En bon vaudeville, Un Fil à la patte repose sur une intrigue construite de quiproquos et de rebondissements. L’affaire est pourtant simple : Monsieur Fernand De Bois d’Enghien s’est engagé à épouser la jeune Viviane Duverger, fille d’une baronne distinguée. Or, ce dernier n’a pas l’air encore sûr de vouloir mettre un terme à sa liaison avec la chanteuse de café-concert Lucette Gautier. Le malheureux, trop lâche pour assumer la situation auprès de son amante, jongle maladroitement afin de se maintenir à couvert sur les deux terrains. La situation le dépasse définitivement à l’acte II, lorsqu’il se rend compte que c’est Lucette Gautier elle-même qui a été prévue pour faire le récital chez la baronne à l’occasion de la signature du contrat de mariage. Parallèlement à cet imbroglio, d’autres quiproquos se tissent. On retrouve par exemple le général Irrigua (typé par un solide accent hispanique), traquant le mauvais concurrent, le ridicule Bonzin, pour s’offrir la chance de courtiser Lucette Gautier en exclusivité.

De cette manière, les ressorts de l’intrigue de la pièce de Feydeau ne reposent pas sur la psychologie des personnages, mais bien plutôt sur une bonne orchestration des chassés-croisés qui animent leurs déplacements. À ce titre, la mise en scène de Julien George relève avec succès ce défi puisque les actions des comédien×ne×s sont nettement chorégraphiées. Certains gestes, comme le simple fait de se tourner vers une direction pour voir quelqu’un arriver, sont amplifiés par un effet chorégraphique induit par la superposition synchronisée du même geste effectué par plusieurs personnages. La transition entre chaque acte participe également aux rouages de cette grande mécanique. En effet, entre chaque acte, tous les comédien×ne×s s’appliquent, dans une ambiance lumineuse rouge, à démonter et remonter les éléments de décor selon une systématique millimétrée. L’acte premier se déroule dans le salon de Lucette Gautier et de sa sœur Marceline, pièce à la vue du public, dont les portes disposées sur les parois latérales du décor laissent imaginer une salle à manger à jardin et un vestibule d’entrée à cour. Les portes demeurent un accessoire élémentaire du comique burlesque de Feydeau, constituant le point de passage entre le visible et l’invisible au cours de leurs quelques deux cents claquements durant la représentation. La transition vers le deuxième acte déplace l’intrigue dans l’hôtel particulier de la Baronne, la scénographie laisse à nouveau entrevoir une ouverture sur des espaces contingents et restitue les éléments de décor indiqués dans la pièce originale, à savoir par exemple une méridienne ou un guéridon sur lequel trône un timbre électrique. L’appareil décoratif du dernier acte offre quant à lui une vision en « coupe » de l’immeuble de Monsieur de De Bois d’Enghien, laissant voir à la fois sa cage d’escalier et sa salle à eau. La colorimétrie des espaces et les structures scénographiques choisies rappellent sur plusieurs éléments la mise en scène de Jérôme Deschamps à la Comédie-Française en 2010.
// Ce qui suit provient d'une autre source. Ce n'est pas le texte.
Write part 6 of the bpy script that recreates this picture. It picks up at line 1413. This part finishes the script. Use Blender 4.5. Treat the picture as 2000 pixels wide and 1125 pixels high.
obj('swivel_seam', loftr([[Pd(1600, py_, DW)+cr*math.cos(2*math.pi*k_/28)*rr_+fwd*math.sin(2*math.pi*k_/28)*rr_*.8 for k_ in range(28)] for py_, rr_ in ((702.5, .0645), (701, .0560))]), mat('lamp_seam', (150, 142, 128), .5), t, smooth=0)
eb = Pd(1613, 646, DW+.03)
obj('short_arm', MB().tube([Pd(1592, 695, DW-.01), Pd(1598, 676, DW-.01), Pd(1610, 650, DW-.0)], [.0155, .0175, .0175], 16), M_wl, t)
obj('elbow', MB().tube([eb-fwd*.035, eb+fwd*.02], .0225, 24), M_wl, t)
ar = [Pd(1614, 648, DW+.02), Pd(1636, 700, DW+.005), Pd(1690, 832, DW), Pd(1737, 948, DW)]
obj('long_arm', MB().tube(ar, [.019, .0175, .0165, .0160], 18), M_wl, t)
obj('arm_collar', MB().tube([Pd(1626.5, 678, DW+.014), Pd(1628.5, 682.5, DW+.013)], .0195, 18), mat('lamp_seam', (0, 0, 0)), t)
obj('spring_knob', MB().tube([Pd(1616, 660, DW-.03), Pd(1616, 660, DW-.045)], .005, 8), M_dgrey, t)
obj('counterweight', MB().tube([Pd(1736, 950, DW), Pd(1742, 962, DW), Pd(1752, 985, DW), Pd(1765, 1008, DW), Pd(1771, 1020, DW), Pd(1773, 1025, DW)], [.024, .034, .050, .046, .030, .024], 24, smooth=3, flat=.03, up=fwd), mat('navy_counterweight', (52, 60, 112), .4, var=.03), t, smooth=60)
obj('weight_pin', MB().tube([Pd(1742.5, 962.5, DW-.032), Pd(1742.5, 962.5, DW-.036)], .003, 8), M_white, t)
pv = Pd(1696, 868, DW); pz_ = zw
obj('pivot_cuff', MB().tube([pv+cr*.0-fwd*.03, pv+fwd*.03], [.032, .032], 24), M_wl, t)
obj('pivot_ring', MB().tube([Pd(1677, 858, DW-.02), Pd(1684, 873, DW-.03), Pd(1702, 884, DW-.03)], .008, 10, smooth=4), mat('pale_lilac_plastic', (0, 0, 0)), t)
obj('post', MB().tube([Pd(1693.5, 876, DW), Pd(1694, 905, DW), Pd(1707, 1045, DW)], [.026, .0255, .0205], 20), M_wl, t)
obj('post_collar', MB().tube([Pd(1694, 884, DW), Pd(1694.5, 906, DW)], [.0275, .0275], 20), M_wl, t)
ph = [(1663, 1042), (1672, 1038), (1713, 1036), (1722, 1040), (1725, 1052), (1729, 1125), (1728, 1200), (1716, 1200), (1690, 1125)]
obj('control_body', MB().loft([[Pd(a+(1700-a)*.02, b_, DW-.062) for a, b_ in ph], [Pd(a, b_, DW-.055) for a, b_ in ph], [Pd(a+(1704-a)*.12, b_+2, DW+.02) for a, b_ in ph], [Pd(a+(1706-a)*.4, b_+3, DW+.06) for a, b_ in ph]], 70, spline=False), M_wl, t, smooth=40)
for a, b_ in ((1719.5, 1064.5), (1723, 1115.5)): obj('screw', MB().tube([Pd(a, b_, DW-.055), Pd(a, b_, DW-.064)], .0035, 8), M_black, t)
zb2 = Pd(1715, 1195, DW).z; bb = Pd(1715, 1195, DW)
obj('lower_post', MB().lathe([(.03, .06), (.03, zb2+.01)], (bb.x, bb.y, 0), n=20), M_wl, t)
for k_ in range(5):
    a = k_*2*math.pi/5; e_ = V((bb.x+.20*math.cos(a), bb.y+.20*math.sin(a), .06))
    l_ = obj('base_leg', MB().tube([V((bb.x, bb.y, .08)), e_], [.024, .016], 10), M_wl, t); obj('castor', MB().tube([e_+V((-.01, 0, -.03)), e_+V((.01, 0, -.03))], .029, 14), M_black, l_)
Les costumes hauts en couleurs pétantes ou pastel ne correspondent pas spécifiquement à un contexte historique précis, mais leurs formes riches et variées se détachent de la toile de fond comme pour renforcer l’univers pop « bande dessinée » engagé par le jeu des interprètes. Le comique de la pièce repose sur différents ressorts. Si on retrouve les caractéristiques burlesques et rocambolesques du vaudeville dans l’intrigue, le texte est aussi richement fourni en jeux de langages, comme les langues diverses, accents et jeux de mots en témoignent… En ce qui concerne le jeu, les comédien×ne×s n’insufflent pas nécessairement le même type de jeu à tous les personnages, certains ayant des traits burlesques bien plus prononcés que d’autres. Cependant, une cohérence est maintenue tout au long du spectacle, ce qui permet d’’installer une harmonie dans ce paysage bigarré. À titre d’exemple, le personnage de Bouzin (brillamment joué par David Casada) est caricaturé à l’extrême. Ce clerc de notaire et chanteur à ses heures perdues se meut à la manière d’un pantomime, son corps se disloque comme un pantin désarticulé et ses expressions faciales outrancières sont renforcées par un maquillage appuyé. L’extravagance et le ridicule de Bouzin ne sont pas des caractéristiques propres à cette mise en scène de la pièce, néanmoins le personnage a ici la spécificité d’émettre par ses gestes des onomatopées de bruitages de Comics (Bang, Doiiing, Paff, Zip,…) lorsqu’il touche à quelque chose.

Dans cet univers pop empli de fraîcheur, la force de cette mise en scène relève d’une grande maîtrise de l’articulation entre les douze interprètes et leurs multiples chassés-croisés sur le plateau. La salle rit de bon cœur tout du long. Le public est porté par un spectacle frais, dynamique et il se fait entraîner dans un ballet burlesque, haut en couleur, léger, presque enfantin : il en sort le sourire aux lèvres.